WHAT TO PRODUCE | Write out the whole of the material exactly.

SOURCE EXCERPT |
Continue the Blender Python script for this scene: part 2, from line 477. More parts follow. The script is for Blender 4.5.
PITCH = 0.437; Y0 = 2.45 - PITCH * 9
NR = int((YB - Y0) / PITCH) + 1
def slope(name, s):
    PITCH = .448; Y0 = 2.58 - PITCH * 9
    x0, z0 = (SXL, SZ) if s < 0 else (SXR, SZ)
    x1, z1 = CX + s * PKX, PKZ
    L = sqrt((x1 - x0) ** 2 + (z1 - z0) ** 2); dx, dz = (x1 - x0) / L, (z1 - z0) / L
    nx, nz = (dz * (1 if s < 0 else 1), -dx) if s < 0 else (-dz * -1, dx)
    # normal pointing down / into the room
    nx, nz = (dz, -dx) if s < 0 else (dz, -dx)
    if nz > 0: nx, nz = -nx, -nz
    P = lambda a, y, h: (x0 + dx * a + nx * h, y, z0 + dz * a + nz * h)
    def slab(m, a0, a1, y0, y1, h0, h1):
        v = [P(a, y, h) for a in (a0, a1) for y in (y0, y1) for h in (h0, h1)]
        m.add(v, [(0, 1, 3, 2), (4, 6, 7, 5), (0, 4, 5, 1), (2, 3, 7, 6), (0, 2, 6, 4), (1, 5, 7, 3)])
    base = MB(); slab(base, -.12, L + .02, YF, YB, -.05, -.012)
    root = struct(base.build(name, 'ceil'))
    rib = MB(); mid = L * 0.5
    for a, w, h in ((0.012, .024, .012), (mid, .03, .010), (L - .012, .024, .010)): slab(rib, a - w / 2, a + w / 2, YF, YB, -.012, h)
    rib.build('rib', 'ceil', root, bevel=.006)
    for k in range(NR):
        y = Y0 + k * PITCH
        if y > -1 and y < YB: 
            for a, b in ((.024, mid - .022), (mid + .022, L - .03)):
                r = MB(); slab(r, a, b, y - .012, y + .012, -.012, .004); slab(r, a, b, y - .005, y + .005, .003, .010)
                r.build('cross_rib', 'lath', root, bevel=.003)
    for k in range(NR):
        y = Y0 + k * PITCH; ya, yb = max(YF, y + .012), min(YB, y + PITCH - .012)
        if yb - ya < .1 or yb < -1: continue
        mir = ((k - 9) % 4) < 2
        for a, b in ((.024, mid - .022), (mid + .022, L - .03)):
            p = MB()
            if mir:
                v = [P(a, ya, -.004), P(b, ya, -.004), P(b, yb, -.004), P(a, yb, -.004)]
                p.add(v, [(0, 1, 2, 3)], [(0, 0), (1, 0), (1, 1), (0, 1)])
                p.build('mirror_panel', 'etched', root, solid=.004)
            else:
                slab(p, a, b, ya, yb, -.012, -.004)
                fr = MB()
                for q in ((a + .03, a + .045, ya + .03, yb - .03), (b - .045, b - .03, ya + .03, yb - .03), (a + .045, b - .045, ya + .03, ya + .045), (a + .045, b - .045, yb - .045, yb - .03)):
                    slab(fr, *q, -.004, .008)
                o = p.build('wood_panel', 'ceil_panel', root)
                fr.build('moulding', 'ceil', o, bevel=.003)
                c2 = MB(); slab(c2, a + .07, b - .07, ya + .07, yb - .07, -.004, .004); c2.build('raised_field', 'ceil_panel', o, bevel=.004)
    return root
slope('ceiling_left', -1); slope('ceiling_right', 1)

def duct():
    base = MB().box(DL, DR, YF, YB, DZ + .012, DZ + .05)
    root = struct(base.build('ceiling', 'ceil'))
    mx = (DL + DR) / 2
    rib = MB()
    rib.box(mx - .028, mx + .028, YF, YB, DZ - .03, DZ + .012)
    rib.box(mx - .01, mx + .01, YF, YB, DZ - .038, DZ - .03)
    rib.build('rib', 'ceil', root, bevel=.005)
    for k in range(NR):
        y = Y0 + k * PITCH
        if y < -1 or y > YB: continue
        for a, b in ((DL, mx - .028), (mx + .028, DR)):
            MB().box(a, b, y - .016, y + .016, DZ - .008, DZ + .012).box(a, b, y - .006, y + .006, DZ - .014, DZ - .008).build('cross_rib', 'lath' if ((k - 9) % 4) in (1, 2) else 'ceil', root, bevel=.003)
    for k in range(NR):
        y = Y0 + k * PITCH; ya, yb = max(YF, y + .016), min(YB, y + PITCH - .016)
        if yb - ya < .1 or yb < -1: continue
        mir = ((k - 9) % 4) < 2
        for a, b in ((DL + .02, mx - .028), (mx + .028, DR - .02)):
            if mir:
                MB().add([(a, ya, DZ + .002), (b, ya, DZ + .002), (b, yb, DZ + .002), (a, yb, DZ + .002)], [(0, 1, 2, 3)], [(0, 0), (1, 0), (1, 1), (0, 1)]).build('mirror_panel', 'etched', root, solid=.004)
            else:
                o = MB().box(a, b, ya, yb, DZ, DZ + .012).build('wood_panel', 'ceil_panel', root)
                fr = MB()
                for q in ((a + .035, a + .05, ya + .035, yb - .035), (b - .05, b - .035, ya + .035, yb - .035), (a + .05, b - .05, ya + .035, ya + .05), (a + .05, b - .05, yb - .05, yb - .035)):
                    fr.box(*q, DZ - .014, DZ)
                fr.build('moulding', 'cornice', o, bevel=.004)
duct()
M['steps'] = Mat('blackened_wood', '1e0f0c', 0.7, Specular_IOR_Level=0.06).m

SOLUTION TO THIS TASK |
Continue the Blender Python script for this scene: part 2, from line 477. More parts follow. The script is for Blender 4.5.
PITCH = 0.437; Y0 = 2.45 - PITCH * 9
NR = int((YB - Y0) / PITCH) + 1
def slope(name, s):
    PITCH = .448; Y0 = 2.58 - PITCH * 9
    x0, z0 = (SXL, SZ) if s < 0 else (SXR, SZ)
    x1, z1 = CX + s * PKX, PKZ
    L = sqrt((x1 - x0) ** 2 + (z1 - z0) ** 2); dx, dz = (x1 - x0) / L, (z1 - z0) / L
    nx, nz = (dz * (1 if s < 0 else 1), -dx) if s < 0 else (-dz * -1, dx)
    # normal pointing down / into the room
    nx, nz = (dz, -dx) if s < 0 else (dz, -dx)
    if nz > 0: nx, nz = -nx, -nz
    P = lambda a, y, h: (x0 + dx * a + nx * h, y, z0 + dz * a + nz * h)
    def slab(m, a0, a1, y0, y1, h0, h1):
        v = [P(a, y, h) for a in (a0, a1) for y in (y0, y1) for h in (h0, h1)]
        m.add(v, [(0, 1, 3, 2), (4, 6, 7, 5), (0, 4, 5, 1), (2, 3, 7, 6), (0, 2, 6, 4), (1, 5, 7, 3)])
    base = MB(); slab(base, -.12, L + .02, YF, YB, -.05, -.012)
    root = struct(base.build(name, 'ceil'))
    rib = MB(); mid = L * 0.5
    for a, w, h in ((0.012, .024, .012), (mid, .03, .010), (L - .012, .024, .010)): slab(rib, a - w / 2, a + w / 2, YF, YB, -.012, h)
    rib.build('rib', 'ceil', root, bevel=.006)
    for k in range(NR):
        y = Y0 + k * PITCH
        if y > -1 and y < YB: 
            for a, b in ((.024, mid - .022), (mid + .022, L - .03)):
                r = MB(); slab(r, a, b, y - .012, y + .012, -.012, .004); slab(r, a, b, y - .005, y + .005, .003, .010)
                r.build('cross_rib', 'lath', root, bevel=.003)
    for k in range(NR):
        y = Y0 + k * PITCH; ya, yb = max(YF, y + .012), min(YB, y + PITCH - .012)
        if yb - ya < .1 or yb < -1: continue
        mir = ((k - 9) % 4) < 2
        for a, b in ((.024, mid - .022), (mid + .022, L - .03)):
            p = MB()
            if mir:
                v = [P(a, ya, -.004), P(b, ya, -.004), P(b, yb, -.004), P(a, yb, -.004)]
                p.add(v, [(0, 1, 2, 3)], [(0, 0), (1, 0), (1, 1), (0, 1)])
                p.build('mirror_panel', 'etched', root, solid=.004)
            else:
                slab(p, a, b, ya, yb, -.012, -.004)
                fr = MB()
                for q in ((a + .03, a + .045, ya + .03, yb - .03), (b - .045, b - .03, ya + .03, yb - .03), (a + .045, b - .045, ya + .03, ya + .045), (a + .045, b - .045, yb - .045, yb - .03)):
                    slab(fr, *q, -.004, .008)
                o = p.build('wood_panel', 'ceil_panel', root)
                fr.build('moulding', 'ceil', o, bevel=.003)
                c2 = MB(); slab(c2, a + .07, b - .07, ya + .07, yb - .07, -.004, .004); c2.build('raised_field', 'ceil_panel', o, bevel=.004)
    return root
slope('ceiling_left', -1); slope('ceiling_right', 1)

def duct():
    base = MB().box(DL, DR, YF, YB, DZ + .012, DZ + .05)
    root = struct(base.build('ceiling', 'ceil'))
    mx = (DL + DR) / 2
    rib = MB()
    rib.box(mx - .028, mx + .028, YF, YB, DZ - .03, DZ + .012)
    rib.box(mx - .01, mx + .01, YF, YB, DZ - .038, DZ - .03)
    rib.build('rib', 'ceil', root, bevel=.005)
    for k in range(NR):
        y = Y0 + k * PITCH
        if y < -1 or y > YB: continue
        for a, b in ((DL, mx - .028), (mx + .028, DR)):
            MB().box(a, b, y - .016, y + .016, DZ - .008, DZ + .012).box(a, b, y - .006, y + .006, DZ - .014, DZ - .008).build('cross_rib', 'lath' if ((k - 9) % 4) in (1, 2) else 'ceil', root, bevel=.003)
    for k in range(NR):
        y = Y0 + k * PITCH; ya, yb = max(YF, y + .016), min(YB, y + PITCH - .016)
        if yb - ya < .1 or yb < -1: continue
        mir = ((k - 9) % 4) < 2
        for a, b in ((DL + .02, mx - .028), (mx + .028, DR - .02)):
            if mir:
                MB().add([(a, ya, DZ + .002), (b, ya, DZ + .002), (b, yb, DZ + .002), (a, yb, DZ + .002)], [(0, 1, 2, 3)], [(0, 0), (1, 0), (1, 1), (0, 1)]).build('mirror_panel', 'etched', root, solid=.004)
            else:
                o = MB().box(a, b, ya, yb, DZ, DZ + .012).build('wood_panel', 'ceil_panel', root)
                fr = MB()
                for q in ((a + .035, a + .05, ya + .035, yb - .035), (b - .05, b - .035, ya + .035, yb - .035), (a + .05, b - .05, ya + .035, ya + .05), (a + .05, b - .05, yb - .05, yb - .035)):
                    fr.box(*q, DZ - .014, DZ)
                fr.build('moulding', 'cornice', o, bevel=.004)
duct()
M['steps'] = Mat('blackened_wood', '1e0f0c', 0.7, Specular_IOR_Level=0.06).m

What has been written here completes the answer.